C’est à Roissy, l’un des plus grands aéroports de France, que l’affaire a éclaté comme un nuage de fumée suspecte entre les valises. Le 4 mai 2025, une sénatrice du parti Les Républicains, formation dirigée par Bruno Retailleau, récemment élu président du parti et ministre de l’Intérieur, a été arrêtée avec une quantité de cigarettes qui fait passer les cas souvent associés aux Algériens pour des affaires mineures. L’élue en question, Annick Petrus, représentante de Saint-Martin, transportait pas moins de 110 cartouches dans ses bagages, une saisie record pour Roissy, bien au-delà de ce que l’on observe habituellement dans les cas d’Algériens interpellés dans ce même aéroport.
Les faits sont concrets et vérifiés, selon Mediapart : 22 kg de tabac, répartis entre des cartouches Marlboro et Philip Morris, d’une valeur estimée à plus de 14 000 euros. Ces chiffres n’ont pas tardé à susciter l’étonnement. À Roissy, les contrôles aboutissent fréquemment à l’interpellation d’Algériens pour des quantités bien moindres, et pourtant ces affaires sont largement relayées, alimentant les débats sur la fraude, les trafics, ou encore l’image publique de certaines nationalités. Dans ce cas précis, c’est une figure politique du camp de Bruno Retailleau, qui fait de la rigueur et de la morale publique ses piliers, qui se retrouve éclaboussée dans une affaire plus grave que celles reprochées à nombre d’Algériens.
Interpellée lors d’un contrôle douanier à Roissy, la sénatrice n’a pas nié les faits. Elle a reconnu avoir transporté un colis pour une tierce personne et dit ignorer ce que contenait la valise. Une pratique qu’elle décrit comme courante entre les Antilles et Paris. Elle explique que dans 95 % de ses voyages, elle porte des paquets pour des proches, et que cette fois, le hasard d’un contrôle à Roissy a mis fin à cette habitude. Mais le parallèle devient inévitable : là où des Algériens arrêtés à Roissy sont systématiquement soupçonnés d’intention frauduleuse, Annick Petrus affirme avoir été « idiote » et avoir payé sans discussion l’amende de 4 900 euros, dans le cadre d’un arrangement transactionnel prévu par les douanes pour les contrevenants transportant moins de 150 cartouches.
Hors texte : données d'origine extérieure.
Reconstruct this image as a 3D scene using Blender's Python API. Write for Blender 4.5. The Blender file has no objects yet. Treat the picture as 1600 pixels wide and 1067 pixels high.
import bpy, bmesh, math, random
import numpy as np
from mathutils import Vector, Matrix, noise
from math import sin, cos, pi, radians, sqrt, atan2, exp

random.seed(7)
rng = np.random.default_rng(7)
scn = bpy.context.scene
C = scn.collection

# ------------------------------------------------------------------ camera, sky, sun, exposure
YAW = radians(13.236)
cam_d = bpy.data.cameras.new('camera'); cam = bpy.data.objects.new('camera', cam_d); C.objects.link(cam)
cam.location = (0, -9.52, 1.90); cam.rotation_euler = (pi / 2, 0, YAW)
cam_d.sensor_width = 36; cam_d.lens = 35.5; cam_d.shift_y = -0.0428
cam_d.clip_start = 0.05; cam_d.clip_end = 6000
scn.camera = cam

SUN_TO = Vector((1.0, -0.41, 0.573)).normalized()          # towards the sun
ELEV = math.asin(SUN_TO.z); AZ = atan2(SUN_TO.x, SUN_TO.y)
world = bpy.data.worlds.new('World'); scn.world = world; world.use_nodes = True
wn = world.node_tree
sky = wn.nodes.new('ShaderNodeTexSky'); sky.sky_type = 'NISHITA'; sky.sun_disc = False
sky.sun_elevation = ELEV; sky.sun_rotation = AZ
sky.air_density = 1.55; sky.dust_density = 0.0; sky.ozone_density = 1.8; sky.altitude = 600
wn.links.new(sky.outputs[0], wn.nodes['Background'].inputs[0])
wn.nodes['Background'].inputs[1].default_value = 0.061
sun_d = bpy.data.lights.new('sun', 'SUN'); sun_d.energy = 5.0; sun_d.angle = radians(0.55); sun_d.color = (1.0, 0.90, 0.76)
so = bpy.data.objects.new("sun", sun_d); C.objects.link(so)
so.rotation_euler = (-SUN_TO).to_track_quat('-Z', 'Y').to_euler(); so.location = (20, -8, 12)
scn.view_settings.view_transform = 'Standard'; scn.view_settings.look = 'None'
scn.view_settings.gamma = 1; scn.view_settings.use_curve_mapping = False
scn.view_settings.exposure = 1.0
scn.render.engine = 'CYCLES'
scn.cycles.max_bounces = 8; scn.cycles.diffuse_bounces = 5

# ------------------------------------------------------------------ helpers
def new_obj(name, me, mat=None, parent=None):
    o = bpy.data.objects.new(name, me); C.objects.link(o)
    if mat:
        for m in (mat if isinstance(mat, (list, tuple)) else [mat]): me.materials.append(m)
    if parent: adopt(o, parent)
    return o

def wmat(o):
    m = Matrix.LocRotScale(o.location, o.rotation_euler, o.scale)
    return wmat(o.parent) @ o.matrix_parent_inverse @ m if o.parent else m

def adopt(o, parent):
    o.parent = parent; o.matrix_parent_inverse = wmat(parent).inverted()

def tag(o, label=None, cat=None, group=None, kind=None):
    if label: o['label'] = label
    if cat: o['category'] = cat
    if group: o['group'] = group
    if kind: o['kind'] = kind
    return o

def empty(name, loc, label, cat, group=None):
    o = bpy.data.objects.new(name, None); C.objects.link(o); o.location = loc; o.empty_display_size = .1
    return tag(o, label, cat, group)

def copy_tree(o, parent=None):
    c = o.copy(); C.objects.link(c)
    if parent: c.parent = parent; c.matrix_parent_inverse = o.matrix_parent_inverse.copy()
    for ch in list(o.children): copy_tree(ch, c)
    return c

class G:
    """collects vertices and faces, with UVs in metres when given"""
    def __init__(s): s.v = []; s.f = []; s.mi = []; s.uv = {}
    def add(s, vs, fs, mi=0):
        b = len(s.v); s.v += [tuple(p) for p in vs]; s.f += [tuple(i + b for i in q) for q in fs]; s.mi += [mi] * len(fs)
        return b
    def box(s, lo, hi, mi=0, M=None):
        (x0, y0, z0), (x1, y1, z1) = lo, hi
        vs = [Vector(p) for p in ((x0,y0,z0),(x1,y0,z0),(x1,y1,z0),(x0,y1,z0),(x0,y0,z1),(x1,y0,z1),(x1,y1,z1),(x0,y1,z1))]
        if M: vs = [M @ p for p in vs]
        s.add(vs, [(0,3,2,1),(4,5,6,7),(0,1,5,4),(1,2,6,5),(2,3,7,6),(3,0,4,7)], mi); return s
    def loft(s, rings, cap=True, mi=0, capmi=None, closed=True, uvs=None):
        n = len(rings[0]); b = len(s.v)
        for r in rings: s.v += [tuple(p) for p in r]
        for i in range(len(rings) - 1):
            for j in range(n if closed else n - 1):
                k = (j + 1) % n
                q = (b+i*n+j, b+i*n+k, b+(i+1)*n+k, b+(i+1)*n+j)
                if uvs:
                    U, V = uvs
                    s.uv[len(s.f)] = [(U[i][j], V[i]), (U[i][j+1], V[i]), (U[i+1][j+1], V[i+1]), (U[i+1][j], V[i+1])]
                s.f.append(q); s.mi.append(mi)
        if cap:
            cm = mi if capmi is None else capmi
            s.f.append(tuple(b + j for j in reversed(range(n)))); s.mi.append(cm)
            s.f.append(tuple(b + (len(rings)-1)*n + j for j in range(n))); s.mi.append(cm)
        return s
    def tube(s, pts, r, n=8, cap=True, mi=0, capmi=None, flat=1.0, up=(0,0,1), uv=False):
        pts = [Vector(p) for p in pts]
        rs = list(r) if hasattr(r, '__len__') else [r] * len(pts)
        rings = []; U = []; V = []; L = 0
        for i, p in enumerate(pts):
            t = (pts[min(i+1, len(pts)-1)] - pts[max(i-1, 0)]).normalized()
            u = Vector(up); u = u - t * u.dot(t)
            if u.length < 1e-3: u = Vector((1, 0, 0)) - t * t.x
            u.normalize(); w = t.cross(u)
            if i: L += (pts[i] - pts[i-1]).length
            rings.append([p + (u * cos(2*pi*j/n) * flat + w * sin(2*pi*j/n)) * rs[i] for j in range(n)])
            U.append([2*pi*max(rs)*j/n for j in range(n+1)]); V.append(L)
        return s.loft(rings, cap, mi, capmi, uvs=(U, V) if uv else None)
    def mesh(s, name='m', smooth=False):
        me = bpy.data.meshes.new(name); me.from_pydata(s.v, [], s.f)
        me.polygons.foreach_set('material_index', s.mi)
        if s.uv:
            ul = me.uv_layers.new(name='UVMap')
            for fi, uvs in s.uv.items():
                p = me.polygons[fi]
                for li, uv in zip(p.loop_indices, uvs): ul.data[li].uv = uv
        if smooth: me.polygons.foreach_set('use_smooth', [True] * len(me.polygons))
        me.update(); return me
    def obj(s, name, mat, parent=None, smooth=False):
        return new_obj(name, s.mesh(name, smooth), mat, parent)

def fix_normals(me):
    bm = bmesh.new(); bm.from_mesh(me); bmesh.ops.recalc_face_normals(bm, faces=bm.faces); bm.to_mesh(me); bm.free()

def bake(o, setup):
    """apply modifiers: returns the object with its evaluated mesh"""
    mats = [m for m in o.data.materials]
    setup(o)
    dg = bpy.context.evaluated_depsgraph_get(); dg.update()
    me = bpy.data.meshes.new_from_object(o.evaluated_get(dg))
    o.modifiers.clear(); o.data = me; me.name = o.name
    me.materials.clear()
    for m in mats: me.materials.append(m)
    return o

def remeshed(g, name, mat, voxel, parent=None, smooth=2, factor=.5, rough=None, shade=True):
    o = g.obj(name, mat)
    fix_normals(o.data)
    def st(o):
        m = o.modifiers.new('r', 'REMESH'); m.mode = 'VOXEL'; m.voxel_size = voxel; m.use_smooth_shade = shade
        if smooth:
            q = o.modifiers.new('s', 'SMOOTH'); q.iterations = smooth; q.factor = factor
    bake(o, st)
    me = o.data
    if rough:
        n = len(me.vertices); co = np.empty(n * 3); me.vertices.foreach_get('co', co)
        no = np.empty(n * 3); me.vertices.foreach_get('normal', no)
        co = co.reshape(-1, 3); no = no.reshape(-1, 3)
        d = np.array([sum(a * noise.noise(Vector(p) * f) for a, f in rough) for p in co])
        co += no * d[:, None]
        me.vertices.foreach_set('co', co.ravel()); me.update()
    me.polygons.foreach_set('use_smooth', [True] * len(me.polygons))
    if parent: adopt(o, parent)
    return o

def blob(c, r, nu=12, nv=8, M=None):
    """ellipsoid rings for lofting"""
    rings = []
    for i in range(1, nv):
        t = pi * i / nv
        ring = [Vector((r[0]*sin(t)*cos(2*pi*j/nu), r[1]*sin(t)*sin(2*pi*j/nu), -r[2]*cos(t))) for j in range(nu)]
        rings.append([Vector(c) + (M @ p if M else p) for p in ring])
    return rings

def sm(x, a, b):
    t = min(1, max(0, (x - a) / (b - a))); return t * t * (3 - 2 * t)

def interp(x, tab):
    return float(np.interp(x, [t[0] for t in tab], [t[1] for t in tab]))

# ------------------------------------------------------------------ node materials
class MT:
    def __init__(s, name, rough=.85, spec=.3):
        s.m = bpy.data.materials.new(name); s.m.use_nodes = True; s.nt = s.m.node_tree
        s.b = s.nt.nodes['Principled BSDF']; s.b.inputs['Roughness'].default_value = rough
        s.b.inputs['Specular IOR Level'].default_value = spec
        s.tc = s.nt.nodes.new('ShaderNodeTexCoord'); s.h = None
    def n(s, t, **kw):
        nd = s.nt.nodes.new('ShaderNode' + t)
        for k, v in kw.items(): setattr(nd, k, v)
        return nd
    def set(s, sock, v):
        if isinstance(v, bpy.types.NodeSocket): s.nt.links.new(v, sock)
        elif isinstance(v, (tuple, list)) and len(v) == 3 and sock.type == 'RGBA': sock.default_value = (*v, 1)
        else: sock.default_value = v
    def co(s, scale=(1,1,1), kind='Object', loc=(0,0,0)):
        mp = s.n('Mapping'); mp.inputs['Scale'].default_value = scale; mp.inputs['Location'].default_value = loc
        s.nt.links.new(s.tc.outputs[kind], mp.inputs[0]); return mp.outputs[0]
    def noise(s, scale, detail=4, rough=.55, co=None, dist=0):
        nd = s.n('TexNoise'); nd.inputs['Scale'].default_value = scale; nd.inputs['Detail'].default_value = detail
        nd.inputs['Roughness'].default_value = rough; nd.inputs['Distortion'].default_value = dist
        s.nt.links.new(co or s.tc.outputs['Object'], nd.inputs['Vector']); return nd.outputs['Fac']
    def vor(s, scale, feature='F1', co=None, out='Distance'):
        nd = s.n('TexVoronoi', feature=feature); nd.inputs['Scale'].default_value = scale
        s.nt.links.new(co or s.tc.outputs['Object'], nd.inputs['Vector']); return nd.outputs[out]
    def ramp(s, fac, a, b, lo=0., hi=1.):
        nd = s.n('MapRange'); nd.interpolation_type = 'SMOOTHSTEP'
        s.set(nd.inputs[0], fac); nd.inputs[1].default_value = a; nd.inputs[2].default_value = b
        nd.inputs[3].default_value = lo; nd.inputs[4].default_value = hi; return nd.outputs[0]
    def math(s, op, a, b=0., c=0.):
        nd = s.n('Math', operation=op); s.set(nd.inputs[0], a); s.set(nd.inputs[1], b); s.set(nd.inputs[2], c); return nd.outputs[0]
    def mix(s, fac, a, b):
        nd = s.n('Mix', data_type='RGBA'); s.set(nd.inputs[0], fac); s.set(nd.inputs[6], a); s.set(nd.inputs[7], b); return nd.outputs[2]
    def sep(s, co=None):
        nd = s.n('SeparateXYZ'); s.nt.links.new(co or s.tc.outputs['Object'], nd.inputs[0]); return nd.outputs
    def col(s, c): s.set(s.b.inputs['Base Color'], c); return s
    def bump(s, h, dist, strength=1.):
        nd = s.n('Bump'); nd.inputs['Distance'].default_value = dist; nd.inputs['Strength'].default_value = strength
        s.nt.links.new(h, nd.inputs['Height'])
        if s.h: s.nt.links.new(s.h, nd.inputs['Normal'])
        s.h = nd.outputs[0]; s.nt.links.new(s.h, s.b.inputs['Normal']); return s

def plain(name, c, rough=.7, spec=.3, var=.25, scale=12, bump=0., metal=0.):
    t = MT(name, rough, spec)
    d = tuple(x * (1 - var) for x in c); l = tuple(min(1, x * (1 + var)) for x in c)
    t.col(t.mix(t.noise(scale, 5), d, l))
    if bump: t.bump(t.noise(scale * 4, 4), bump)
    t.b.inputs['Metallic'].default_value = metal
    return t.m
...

Ce chiffre est révélateur. Si certains Algériens interpellés à Roissy dépassent à peine la dizaine de cartouches, sans filet politique ou médiatique, ils font face à des procédures parfois bien plus lourdes. Pourtant, ici, une élue du parti de Bruno Retailleau se voit offrir la possibilité de régulariser la situation sans poursuite judiciaire, dans la discrétion. À Roissy, la scène s’est pourtant déroulée comme pour les autres : ouverture de bagage, décompte minutieux des cartouches, évaluation de la valeur, et saisie du tabac. Mais l’écho médiatique, lui, a pris une autre forme, tant les protagonistes, les réactions et les conséquences diffèrent selon le profil du voyageur.
La sénatrice a affirmé avoir pris ses responsabilités. Elle aurait payé l’amende de sa poche, avant de réclamer le remboursement à la personne à l’origine du colis. Elle dit avoir informé ses collègues et sa famille, et prévient désormais contre la pratique de transporter des affaires pour autrui. Elle réfute toute intention de revente, insistant sur le caractère personnel et non lucratif de ce transport. Pourtant, le nombre de cartouches, la valeur totale, et la qualité des marques laissent peu de place au doute sur la gravité du manquement.
Alors que Bruno Retailleau assume les fonctions de ministre de l’Intérieur, cette affaire survenue à Roissy tombe à un moment politiquement sensible. Elle met en tension les discours tenus contre la fraude et les comportements illégaux souvent associés aux Algériens. Or, ici, à Roissy, c’est une parlementaire du camp de Retailleau qui fait bien pire en termes de quantité, sans les conséquences habituellement observées chez d’autres voyageurs, notamment les Algériens.
Ce qui aurait pu n’être qu’une simple affaire douanière prend ainsi des proportions plus larges. À Roissy, des Algériens arrêtés pour quelques dizaines de cartouches finissent dans des articles à la une ; dans cette affaire, une élue de Retailleau, contrôlée avec 110 cartouches, paie, s’excuse, et poursuit son mandat. Le contraste est frappant. Dans un climat tendu autour des questions de sécurité, d’égalité de traitement et de probité publique, cette interpellation à Roissy devient plus qu’un simple incident : un révélateur.